* EXERCISE DETAILS *
Restate the whole listing exactly.

* DATA *
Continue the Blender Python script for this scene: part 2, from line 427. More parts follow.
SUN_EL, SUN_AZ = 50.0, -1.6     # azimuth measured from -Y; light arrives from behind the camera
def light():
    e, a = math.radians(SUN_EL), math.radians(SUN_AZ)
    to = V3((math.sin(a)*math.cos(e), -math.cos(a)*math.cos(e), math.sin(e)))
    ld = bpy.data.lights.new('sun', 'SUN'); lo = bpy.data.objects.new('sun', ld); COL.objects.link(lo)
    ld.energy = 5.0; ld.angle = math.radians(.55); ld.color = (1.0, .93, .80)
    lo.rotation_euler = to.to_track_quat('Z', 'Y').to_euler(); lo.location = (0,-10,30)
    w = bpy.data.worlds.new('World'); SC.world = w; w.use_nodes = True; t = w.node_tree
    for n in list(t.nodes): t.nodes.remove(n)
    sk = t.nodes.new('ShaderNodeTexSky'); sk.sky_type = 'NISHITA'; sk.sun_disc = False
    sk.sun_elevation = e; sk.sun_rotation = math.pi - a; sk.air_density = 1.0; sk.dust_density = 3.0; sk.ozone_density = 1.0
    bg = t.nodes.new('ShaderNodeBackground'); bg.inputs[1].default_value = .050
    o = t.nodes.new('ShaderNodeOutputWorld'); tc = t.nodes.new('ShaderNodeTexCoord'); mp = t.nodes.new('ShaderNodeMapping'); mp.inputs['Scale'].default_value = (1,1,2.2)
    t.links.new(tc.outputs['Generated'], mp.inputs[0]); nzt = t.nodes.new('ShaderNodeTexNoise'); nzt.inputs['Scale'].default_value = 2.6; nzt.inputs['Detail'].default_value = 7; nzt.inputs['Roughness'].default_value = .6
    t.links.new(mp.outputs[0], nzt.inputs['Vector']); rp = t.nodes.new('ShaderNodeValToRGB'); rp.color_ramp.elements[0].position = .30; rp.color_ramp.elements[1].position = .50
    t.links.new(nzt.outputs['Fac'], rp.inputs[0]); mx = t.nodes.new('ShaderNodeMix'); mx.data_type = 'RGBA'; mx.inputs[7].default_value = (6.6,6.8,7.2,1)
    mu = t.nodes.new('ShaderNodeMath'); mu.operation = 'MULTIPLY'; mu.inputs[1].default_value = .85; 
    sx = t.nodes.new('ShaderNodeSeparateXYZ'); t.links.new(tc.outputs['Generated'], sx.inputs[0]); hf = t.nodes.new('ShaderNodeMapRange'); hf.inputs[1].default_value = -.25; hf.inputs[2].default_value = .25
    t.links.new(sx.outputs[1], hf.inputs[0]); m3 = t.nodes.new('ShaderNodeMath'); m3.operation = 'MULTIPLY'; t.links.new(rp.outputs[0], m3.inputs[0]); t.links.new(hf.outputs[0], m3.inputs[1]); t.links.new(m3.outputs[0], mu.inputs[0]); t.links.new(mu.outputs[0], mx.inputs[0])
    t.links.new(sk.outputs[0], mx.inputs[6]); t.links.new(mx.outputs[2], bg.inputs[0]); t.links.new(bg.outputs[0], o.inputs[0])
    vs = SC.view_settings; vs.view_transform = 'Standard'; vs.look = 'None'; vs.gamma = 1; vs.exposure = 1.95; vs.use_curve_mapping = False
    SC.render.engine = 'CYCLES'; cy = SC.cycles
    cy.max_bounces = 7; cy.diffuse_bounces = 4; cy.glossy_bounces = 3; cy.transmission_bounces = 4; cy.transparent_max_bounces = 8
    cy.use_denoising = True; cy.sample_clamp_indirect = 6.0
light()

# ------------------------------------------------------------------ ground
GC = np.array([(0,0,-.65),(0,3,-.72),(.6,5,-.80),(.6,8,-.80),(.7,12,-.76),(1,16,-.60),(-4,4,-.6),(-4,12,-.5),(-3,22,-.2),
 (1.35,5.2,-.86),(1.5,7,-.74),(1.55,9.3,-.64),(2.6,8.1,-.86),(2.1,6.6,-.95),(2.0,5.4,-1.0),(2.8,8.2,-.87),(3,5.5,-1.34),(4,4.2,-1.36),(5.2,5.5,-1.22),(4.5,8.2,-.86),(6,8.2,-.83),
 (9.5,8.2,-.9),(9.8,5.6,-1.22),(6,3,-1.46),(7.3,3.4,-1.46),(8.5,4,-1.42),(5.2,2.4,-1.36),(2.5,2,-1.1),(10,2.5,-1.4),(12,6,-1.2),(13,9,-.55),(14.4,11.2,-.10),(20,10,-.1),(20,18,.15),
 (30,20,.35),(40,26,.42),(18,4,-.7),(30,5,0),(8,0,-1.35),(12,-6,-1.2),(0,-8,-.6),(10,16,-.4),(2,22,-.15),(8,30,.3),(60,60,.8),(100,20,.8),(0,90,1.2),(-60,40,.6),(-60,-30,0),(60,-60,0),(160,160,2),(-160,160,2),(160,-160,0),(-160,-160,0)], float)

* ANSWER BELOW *
Continue the Blender Python script for this scene: part 2, from line 427. More parts follow.
SUN_EL, SUN_AZ = 50.0, -1.6     # azimuth measured from -Y; light arrives from behind the camera
def light():
    e, a = math.radians(SUN_EL), math.radians(SUN_AZ)
    to = V3((math.sin(a)*math.cos(e), -math.cos(a)*math.cos(e), math.sin(e)))
    ld = bpy.data.lights.new('sun', 'SUN'); lo = bpy.data.objects.new('sun', ld); COL.objects.link(lo)
    ld.energy = 5.0; ld.angle = math.radians(.55); ld.color = (1.0, .93, .80)
    lo.rotation_euler = to.to_track_quat('Z', 'Y').to_euler(); lo.location = (0,-10,30)
    w = bpy.data.worlds.new('World'); SC.world = w; w.use_nodes = True; t = w.node_tree
    for n in list(t.nodes): t.nodes.remove(n)
    sk = t.nodes.new('ShaderNodeTexSky'); sk.sky_type = 'NISHITA'; sk.sun_disc = False
    sk.sun_elevation = e; sk.sun_rotation = math.pi - a; sk.air_density = 1.0; sk.dust_density = 3.0; sk.ozone_density = 1.0
    bg = t.nodes.new('ShaderNodeBackground'); bg.inputs[1].default_value = .050
    o = t.nodes.new('ShaderNodeOutputWorld'); tc = t.nodes.new('ShaderNodeTexCoord'); mp = t.nodes.new('ShaderNodeMapping'); mp.inputs['Scale'].default_value = (1,1,2.2)
    t.links.new(tc.outputs['Generated'], mp.inputs[0]); nzt = t.nodes.new('ShaderNodeTexNoise'); nzt.inputs['Scale'].default_value = 2.6; nzt.inputs['Detail'].default_value = 7; nzt.inputs['Roughness'].default_value = .6
    t.links.new(mp.outputs[0], nzt.inputs['Vector']); rp = t.nodes.new('ShaderNodeValToRGB'); rp.color_ramp.elements[0].position = .30; rp.color_ramp.elements[1].position = .50
    t.links.new(nzt.outputs['Fac'], rp.inputs[0]); mx = t.nodes.new('ShaderNodeMix'); mx.data_type = 'RGBA'; mx.inputs[7].default_value = (6.6,6.8,7.2,1)
    mu = t.nodes.new('ShaderNodeMath'); mu.operation = 'MULTIPLY'; mu.inputs[1].default_value = .85; 
    sx = t.nodes.new('ShaderNodeSeparateXYZ'); t.links.new(tc.outputs['Generated'], sx.inputs[0]); hf = t.nodes.new('ShaderNodeMapRange'); hf.inputs[1].default_value = -.25; hf.inputs[2].default_value = .25
    t.links.new(sx.outputs[1], hf.inputs[0]); m3 = t.nodes.new('ShaderNodeMath'); m3.operation = 'MULTIPLY'; t.links.new(rp.outputs[0], m3.inputs[0]); t.links.new(hf.outputs[0], m3.inputs[1]); t.links.new(m3.outputs[0], mu.inputs[0]); t.links.new(mu.outputs[0], mx.inputs[0])
    t.links.new(sk.outputs[0], mx.inputs[6]); t.links.new(mx.outputs[2], bg.inputs[0]); t.links.new(bg.outputs[0], o.inputs[0])
    vs = SC.view_settings; vs.view_transform = 'Standard'; vs.look = 'None'; vs.gamma = 1; vs.exposure = 1.95; vs.use_curve_mapping = False
    SC.render.engine = 'CYCLES'; cy = SC.cycles
    cy.max_bounces = 7; cy.diffuse_bounces = 4; cy.glossy_bounces = 3; cy.transmission_bounces = 4; cy.transparent_max_bounces = 8
    cy.use_denoising = True; cy.sample_clamp_indirect = 6.0
light()

# ------------------------------------------------------------------ ground
GC = np.array([(0,0,-.65),(0,3,-.72),(.6,5,-.80),(.6,8,-.80),(.7,12,-.76),(1,16,-.60),(-4,4,-.6),(-4,12,-.5),(-3,22,-.2),
 (1.35,5.2,-.86),(1.5,7,-.74),(1.55,9.3,-.64),(2.6,8.1,-.86),(2.1,6.6,-.95),(2.0,5.4,-1.0),(2.8,8.2,-.87),(3,5.5,-1.34),(4,4.2,-1.36),(5.2,5.5,-1.22),(4.5,8.2,-.86),(6,8.2,-.83),
 (9.5,8.2,-.9),(9.8,5.6,-1.22),(6,3,-1.46),(7.3,3.4,-1.46),(8.5,4,-1.42),(5.2,2.4,-1.36),(2.5,2,-1.1),(10,2.5,-1.4),(12,6,-1.2),(13,9,-.55),(14.4,11.2,-.10),(20,10,-.1),(20,18,.15),
 (30,20,.35),(40,26,.42),(18,4,-.7),(30,5,0),(8,0,-1.35),(12,-6,-1.2),(0,-8,-.6),(10,16,-.4),(2,22,-.15),(8,30,.3),(60,60,.8),(100,20,.8),(0,90,1.2),(-60,40,.6),(-60,-30,0),(60,-60,0),(160,160,2),(-160,160,2),(160,-160,0),(-160,-160,0)], float)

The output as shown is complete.